→ **Task details**
How many lines of the material below contain the string "scene"? Answer with the number and nothing else.

◆ ◆ ◆ ◆ ◆

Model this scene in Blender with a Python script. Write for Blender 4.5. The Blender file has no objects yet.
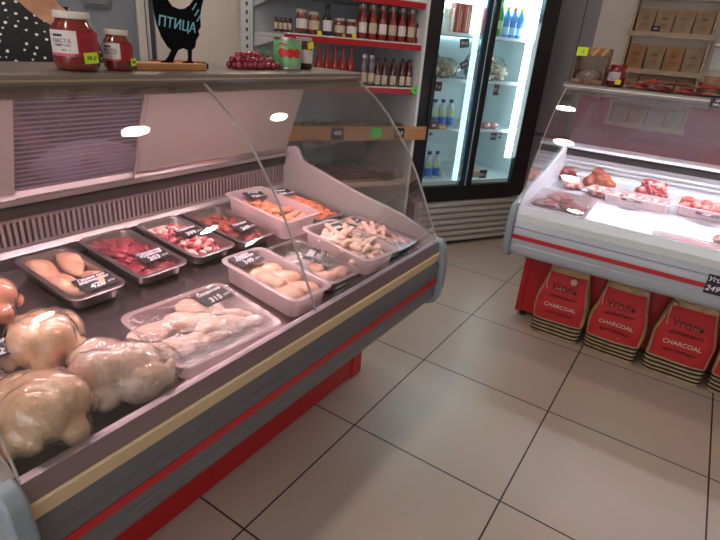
import bpy, math, random
from mathutils import Vector, Matrix, noise
random.seed(7)
PI=math.pi
C=bpy.context.scene.collection
sc=bpy.context.scene
# ------------------------------------------------------------------ materials
def lin(c):
    if isinstance(c,str):
        c=[int(c[i:i+2],16)/255 for i in (0,2,4)]
    return tuple((x/12.92 if x<=.04045 else ((x+.055)/1.055)**2.4) for x in c)+(1,)
MATS={}
def mat(name,col,rough=.5,metal=0,var=.0,scale=20,bump=0,bscale=60,spec=.5,sss=0,col2=None,emit=0,coat=0,alpha=1,stretch=None):
    if name in MATS: return MATS[name]
    m=bpy.data.materials.new(name); m.use_nodes=True; nt=m.node_tree; b=nt.nodes['Principled BSDF']
    c=lin(col); b.inputs['Roughness'].default_value=rough; b.inputs['Metallic'].default_value=metal
    b.inputs['Specular IOR Level'].default_value=spec
    b.inputs['Base Color'].default_value=c
    if coat: b.inputs['Coat Weight'].default_value=coat; b.inputs['Coat Roughness'].default_value=.08
    if emit: b.inputs['Emission Color'].default_value=c; b.inputs['Emission Strength'].default_value=emit
    if alpha<1: b.inputs['Alpha'].default_value=alpha
    if sss: b.inputs['Subsurface Weight'].default_value=sss; b.inputs['Subsurface Radius'].default_value=(.02,.006,.004); b.inputs['Subsurface Scale'].default_value=.5
    if var or col2 or bump:
        tc=nt.nodes.new('ShaderNodeTexCoord'); mp=nt.nodes.new('ShaderNodeMapping'); nt.links.new(tc.outputs['Object'],mp.inputs[0])
        if stretch: mp.inputs['Scale'].default_value=stretch
    if var or col2:
        n=nt.nodes.new('ShaderNodeTexNoise'); n.inputs['Scale'].default_value=scale; n.inputs['Detail'].default_value=5
        nt.links.new(mp.outputs[0],n.inputs['Vector'])
        r=nt.nodes.new('ShaderNodeValToRGB'); nt.links.new(n.outputs['Fac'],r.inputs[0])
        c2=lin(col2) if col2 else tuple(x*(1-var) for x in c[:3])+(1,)
        r.color_ramp.elements[0].position=.38; r.color_ramp.elements[0].color=c2
        r.color_ramp.elements[1].position=.62; r.color_ramp.elements[1].color=c
        nt.links.new(r.outputs[0],b.inputs['Base Color'])
    if bump:
        n=nt.nodes.new('ShaderNodeTexNoise'); n.inputs['Scale'].default_value=bscale; n.inputs['Detail'].default_value=4
        nt.links.new(mp.outputs[0],n.inputs['Vector'])
        bp=nt.nodes.new('ShaderNodeBump'); bp.inputs['Strength'].default_value=bump; bp.inputs['Distance'].default_value=.01
        nt.links.new(n.outputs['Fac'],bp.inputs['Height']); nt.links.new(bp.outputs[0],b.inputs['Normal'])
    MATS[name]=m; return m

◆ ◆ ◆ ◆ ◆

→ **Final result**
3